I'm a city girl - born and raised in Phoenix, 6th largest city in the nation.
I'm in a village so small it has...nothing. Not a stoplight. Not a stop sign. Not a church, a bakery, or a school. It has houses, a cemetery, and a volunteer fire station.
I went out to walk Sam tonight. It's warmed up to 46 degrees (weird to get warmer after the sun goes down) so I was out in just a sweater and scarf. The snow has all melted, alas, but the streets were shining gold in the lamplight, wet with the rain. It glistened off the grass as we walked to the end of town. I stopped at the curve in the road and looked out. I could see the other little hilltop villages in the distance, windows gleaming warm through the night. Where the forest lay in between was complete, unbroken blackness, a gaping hole in the landscape where anything could lurk. Above, the sky was low and cloudy, and a faint smell of woodsmoke hung in the air, along with the rich aroma of wet soil.
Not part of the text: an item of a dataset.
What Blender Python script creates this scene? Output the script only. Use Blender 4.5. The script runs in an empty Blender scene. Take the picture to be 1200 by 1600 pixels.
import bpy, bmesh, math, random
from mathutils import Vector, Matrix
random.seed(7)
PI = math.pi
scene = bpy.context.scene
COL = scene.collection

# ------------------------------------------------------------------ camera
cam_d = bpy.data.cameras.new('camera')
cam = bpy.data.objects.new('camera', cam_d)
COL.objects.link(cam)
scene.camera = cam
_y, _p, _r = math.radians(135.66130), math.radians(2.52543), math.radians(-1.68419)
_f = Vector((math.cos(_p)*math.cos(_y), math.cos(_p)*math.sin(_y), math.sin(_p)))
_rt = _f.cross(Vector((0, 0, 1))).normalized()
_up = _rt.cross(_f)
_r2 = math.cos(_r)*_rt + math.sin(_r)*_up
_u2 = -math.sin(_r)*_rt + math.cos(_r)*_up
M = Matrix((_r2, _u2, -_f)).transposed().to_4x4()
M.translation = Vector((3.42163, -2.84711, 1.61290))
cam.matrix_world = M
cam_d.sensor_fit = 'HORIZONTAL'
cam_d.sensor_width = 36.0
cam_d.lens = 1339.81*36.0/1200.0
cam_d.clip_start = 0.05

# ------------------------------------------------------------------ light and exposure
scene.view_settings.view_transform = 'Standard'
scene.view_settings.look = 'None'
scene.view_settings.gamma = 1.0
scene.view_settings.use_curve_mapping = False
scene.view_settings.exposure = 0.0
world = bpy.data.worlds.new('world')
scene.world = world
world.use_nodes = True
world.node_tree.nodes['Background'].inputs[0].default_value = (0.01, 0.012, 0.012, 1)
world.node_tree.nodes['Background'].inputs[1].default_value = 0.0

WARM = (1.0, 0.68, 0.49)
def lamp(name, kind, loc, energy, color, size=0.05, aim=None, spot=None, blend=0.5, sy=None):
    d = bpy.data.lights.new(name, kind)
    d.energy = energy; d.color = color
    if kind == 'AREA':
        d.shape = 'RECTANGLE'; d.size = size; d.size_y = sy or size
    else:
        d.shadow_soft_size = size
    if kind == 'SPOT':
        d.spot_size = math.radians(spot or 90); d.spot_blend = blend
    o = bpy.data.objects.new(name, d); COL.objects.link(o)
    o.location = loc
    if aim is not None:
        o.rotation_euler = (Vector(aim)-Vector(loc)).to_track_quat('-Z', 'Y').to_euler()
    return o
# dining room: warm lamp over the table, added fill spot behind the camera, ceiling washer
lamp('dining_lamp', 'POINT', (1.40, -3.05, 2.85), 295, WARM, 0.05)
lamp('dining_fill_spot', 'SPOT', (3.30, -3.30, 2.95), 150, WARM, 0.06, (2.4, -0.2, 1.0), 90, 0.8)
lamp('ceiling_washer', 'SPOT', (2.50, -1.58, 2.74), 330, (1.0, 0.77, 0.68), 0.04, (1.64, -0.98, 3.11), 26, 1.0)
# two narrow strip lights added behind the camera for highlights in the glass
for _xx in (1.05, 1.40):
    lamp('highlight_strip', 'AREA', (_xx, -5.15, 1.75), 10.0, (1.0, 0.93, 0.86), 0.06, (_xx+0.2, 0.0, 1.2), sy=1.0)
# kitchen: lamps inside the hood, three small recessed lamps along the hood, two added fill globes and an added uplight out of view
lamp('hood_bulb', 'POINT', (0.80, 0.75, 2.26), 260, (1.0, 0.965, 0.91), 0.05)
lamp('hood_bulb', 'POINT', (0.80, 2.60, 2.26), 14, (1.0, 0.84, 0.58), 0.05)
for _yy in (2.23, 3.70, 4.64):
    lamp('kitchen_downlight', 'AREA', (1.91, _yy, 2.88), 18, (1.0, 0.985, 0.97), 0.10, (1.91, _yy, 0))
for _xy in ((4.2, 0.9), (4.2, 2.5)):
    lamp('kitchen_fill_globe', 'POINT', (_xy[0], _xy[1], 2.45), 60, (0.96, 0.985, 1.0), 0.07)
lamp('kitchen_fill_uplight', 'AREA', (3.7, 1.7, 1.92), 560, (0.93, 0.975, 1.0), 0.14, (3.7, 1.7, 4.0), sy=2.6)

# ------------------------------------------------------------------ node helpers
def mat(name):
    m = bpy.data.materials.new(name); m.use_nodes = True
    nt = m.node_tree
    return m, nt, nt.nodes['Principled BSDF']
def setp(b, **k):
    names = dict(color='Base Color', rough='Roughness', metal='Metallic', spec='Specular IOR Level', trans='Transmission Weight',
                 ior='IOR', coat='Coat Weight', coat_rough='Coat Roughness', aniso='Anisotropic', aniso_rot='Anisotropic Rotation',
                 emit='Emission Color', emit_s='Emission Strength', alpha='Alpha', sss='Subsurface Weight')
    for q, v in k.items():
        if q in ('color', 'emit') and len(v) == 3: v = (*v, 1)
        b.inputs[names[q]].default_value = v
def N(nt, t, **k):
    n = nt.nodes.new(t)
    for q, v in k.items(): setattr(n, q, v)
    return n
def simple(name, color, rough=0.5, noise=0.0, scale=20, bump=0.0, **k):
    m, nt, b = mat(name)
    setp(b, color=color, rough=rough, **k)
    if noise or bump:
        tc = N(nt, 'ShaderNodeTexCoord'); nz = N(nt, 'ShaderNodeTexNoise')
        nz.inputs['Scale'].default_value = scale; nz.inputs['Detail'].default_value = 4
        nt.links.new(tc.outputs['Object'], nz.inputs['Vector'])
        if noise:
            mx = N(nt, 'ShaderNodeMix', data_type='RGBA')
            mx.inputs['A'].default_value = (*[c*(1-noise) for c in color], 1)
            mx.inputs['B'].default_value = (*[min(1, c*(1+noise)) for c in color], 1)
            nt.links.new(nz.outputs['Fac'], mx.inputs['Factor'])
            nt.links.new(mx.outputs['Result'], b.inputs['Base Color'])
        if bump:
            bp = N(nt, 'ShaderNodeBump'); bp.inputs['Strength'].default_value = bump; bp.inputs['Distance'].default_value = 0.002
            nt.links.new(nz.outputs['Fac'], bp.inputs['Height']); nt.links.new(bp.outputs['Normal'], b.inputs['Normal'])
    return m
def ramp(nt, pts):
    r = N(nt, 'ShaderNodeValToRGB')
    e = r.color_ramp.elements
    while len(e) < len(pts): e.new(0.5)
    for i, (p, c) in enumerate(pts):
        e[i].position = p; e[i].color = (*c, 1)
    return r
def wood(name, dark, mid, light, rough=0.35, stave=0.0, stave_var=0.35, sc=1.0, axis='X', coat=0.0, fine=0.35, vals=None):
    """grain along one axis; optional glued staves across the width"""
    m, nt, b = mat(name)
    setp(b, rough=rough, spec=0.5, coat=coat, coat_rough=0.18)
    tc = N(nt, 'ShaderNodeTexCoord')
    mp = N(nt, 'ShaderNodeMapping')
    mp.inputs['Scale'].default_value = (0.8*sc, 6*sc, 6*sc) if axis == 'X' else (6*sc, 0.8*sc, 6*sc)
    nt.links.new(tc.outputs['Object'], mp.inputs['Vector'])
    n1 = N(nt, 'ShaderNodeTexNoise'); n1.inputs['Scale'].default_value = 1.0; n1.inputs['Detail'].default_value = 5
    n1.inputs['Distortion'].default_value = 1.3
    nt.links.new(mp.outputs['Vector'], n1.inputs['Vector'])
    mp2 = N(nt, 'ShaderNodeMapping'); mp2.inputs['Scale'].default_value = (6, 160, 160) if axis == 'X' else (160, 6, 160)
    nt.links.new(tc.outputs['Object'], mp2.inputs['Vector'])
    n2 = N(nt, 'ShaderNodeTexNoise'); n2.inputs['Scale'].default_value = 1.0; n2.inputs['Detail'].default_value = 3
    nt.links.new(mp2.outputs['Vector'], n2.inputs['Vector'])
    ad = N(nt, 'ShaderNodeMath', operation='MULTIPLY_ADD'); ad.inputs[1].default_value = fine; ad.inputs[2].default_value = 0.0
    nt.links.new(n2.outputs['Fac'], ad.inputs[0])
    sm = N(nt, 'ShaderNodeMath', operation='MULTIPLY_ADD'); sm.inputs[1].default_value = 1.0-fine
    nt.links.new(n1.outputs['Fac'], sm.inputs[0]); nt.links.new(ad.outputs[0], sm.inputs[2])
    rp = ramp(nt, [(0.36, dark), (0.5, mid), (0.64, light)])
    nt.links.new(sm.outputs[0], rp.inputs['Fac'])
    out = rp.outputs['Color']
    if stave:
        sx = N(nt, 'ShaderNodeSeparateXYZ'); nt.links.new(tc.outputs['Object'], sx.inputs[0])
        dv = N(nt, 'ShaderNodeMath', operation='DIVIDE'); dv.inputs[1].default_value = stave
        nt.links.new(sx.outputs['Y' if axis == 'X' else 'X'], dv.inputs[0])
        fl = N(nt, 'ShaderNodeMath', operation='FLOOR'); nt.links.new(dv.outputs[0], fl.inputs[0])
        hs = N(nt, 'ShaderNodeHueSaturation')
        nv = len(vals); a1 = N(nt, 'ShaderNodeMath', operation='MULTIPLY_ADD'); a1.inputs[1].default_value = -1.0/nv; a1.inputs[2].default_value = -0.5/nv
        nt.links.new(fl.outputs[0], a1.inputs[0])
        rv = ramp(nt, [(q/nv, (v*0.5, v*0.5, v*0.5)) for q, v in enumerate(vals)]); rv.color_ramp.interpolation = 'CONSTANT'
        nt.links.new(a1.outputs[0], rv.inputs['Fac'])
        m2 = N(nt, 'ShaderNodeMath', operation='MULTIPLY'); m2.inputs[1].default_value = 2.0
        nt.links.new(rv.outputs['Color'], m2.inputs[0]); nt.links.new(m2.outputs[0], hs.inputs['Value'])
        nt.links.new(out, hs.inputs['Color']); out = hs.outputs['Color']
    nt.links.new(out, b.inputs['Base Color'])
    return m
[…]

The silence was heady as I stood and listened. No cars or trains, no dogs barking or tvs blaring, no crickets. The world echoed with stillness. You can't find that silence in the city, but out here, it's everywhere, soaking the darkness in it's deep quiet. Ahead, through a gap in the clouds, one star shared it's cold, blue light, twinkling in the black.
Moments of peace like that are rare, where the world stops and you breathe in and can only think of how great is the Creator, because the beauty of His creation drowns out everything with it's silent rejoicing.